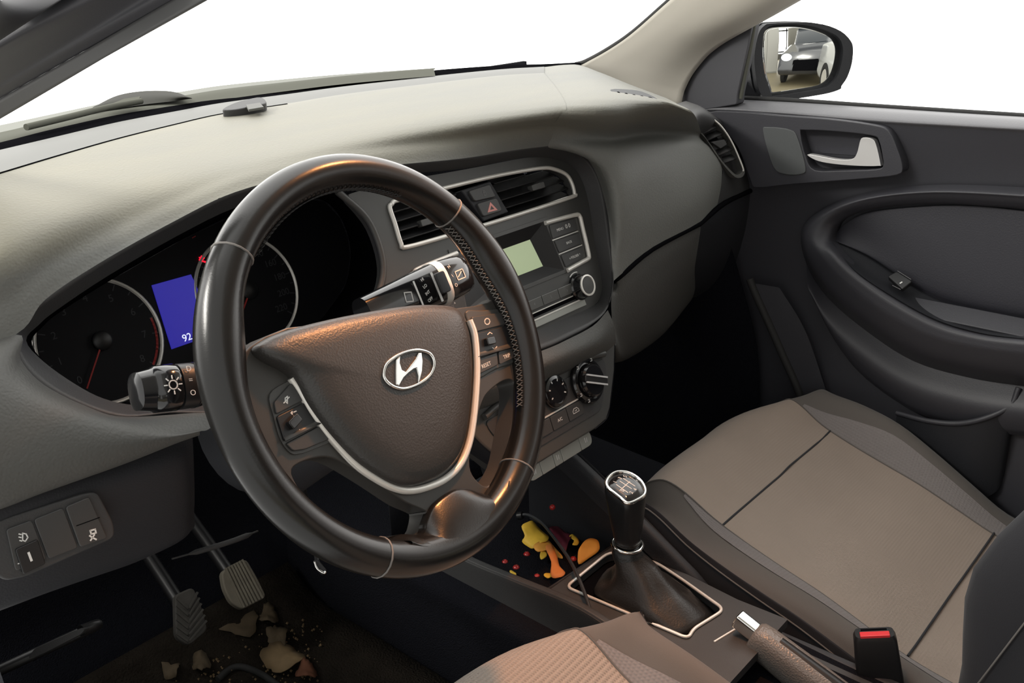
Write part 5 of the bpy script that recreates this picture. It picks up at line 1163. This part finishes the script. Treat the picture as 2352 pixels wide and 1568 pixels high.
· · · · · · ·
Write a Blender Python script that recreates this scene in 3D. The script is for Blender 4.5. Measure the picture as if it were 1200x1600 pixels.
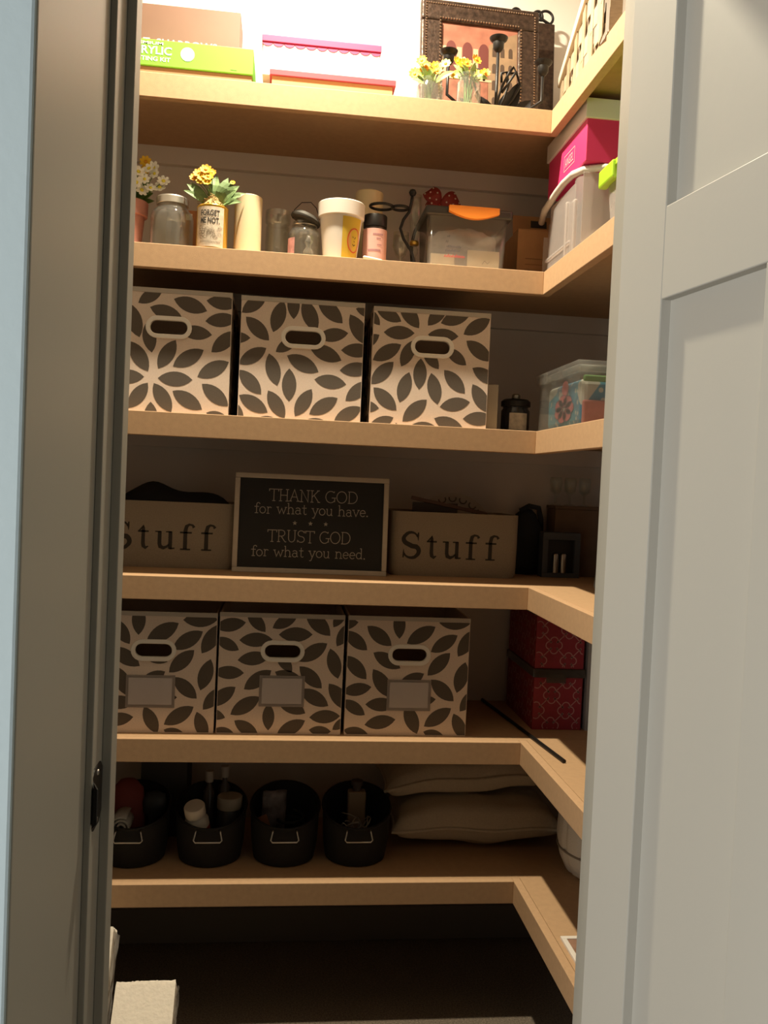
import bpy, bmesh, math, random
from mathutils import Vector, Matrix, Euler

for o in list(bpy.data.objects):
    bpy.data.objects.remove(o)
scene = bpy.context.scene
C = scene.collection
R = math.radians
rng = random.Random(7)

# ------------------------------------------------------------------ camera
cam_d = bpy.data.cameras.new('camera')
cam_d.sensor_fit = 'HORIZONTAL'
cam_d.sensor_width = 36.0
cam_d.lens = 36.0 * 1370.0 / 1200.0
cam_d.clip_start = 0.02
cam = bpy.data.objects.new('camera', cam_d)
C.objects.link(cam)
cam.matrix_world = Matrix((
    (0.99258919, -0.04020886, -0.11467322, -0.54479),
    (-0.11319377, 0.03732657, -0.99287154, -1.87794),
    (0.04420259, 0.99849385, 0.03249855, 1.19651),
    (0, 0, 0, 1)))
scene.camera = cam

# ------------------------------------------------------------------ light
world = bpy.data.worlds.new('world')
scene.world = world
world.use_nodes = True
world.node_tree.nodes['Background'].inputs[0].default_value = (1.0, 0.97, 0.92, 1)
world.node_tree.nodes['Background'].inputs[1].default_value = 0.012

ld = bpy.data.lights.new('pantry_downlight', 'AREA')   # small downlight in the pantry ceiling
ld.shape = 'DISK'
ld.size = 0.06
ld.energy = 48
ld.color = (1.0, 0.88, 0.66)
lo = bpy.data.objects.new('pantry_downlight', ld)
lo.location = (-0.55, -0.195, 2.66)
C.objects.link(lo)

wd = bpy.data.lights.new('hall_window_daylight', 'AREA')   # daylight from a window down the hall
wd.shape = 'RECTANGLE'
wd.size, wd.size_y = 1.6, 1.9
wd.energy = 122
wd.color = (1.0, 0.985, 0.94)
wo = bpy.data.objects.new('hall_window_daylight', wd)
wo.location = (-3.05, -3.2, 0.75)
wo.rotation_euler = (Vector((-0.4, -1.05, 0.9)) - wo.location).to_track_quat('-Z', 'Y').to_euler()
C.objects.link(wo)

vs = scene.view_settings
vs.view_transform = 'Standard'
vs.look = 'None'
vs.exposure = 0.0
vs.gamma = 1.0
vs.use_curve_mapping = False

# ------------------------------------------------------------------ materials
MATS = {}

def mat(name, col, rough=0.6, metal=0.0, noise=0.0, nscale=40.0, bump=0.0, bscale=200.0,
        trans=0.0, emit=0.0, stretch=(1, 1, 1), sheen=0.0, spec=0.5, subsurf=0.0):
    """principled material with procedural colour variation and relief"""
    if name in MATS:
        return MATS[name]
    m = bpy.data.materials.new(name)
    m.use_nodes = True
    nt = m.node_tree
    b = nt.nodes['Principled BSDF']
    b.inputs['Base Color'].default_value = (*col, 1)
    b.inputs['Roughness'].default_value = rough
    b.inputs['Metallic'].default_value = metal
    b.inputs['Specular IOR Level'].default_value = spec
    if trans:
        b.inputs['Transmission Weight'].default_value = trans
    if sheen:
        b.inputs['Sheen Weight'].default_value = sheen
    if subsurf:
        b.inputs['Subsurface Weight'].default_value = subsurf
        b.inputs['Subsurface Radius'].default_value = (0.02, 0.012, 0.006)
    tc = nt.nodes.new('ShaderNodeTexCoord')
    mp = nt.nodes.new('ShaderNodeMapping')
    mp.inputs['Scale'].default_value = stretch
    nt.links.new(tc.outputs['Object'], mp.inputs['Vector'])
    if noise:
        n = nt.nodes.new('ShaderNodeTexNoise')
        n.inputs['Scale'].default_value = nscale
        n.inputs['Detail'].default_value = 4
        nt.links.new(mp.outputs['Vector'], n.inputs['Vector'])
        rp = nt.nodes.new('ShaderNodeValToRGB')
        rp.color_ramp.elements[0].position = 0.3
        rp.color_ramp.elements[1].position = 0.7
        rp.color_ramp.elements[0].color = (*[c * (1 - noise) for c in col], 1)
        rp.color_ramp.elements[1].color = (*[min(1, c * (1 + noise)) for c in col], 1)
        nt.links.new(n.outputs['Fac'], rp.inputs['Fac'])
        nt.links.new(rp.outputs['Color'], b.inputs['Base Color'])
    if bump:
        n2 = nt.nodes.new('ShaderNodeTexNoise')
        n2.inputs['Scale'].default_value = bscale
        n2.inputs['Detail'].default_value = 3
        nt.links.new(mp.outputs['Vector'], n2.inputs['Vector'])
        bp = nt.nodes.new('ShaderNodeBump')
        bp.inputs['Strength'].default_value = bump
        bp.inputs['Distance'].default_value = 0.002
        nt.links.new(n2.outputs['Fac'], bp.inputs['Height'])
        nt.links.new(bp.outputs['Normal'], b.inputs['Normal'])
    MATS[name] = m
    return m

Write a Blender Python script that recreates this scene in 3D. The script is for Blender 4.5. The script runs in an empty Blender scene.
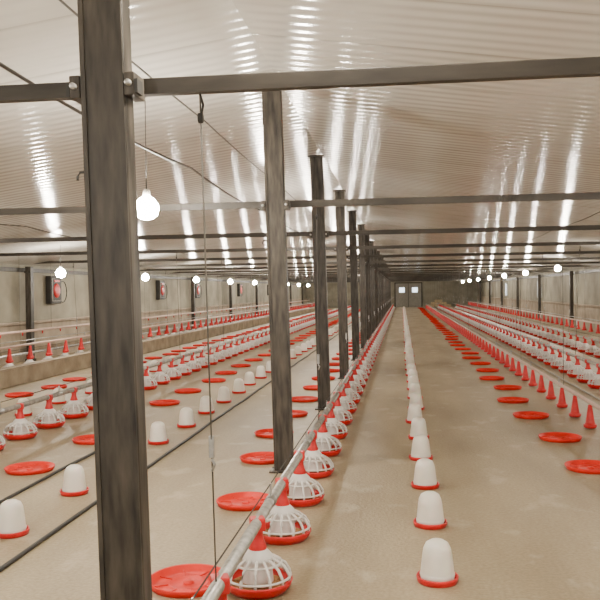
· · · · · · ·
◆ WHAT TO DO: Write out the lines beginning with the one that contains "were 1200x1600 pixels." and ending with the one that contains "from mathutils import Vector, Matrix, Euler", exactly as given. Leave pictures out.

◆ THE REPLY:
Write a Blender Python script that recreates this scene in 3D. The script is for Blender 4.5. Measure the picture as if it were 1200x1600 pixels.
import bpy, bmesh, math, random
from mathutils import Vector, Matrix, Euler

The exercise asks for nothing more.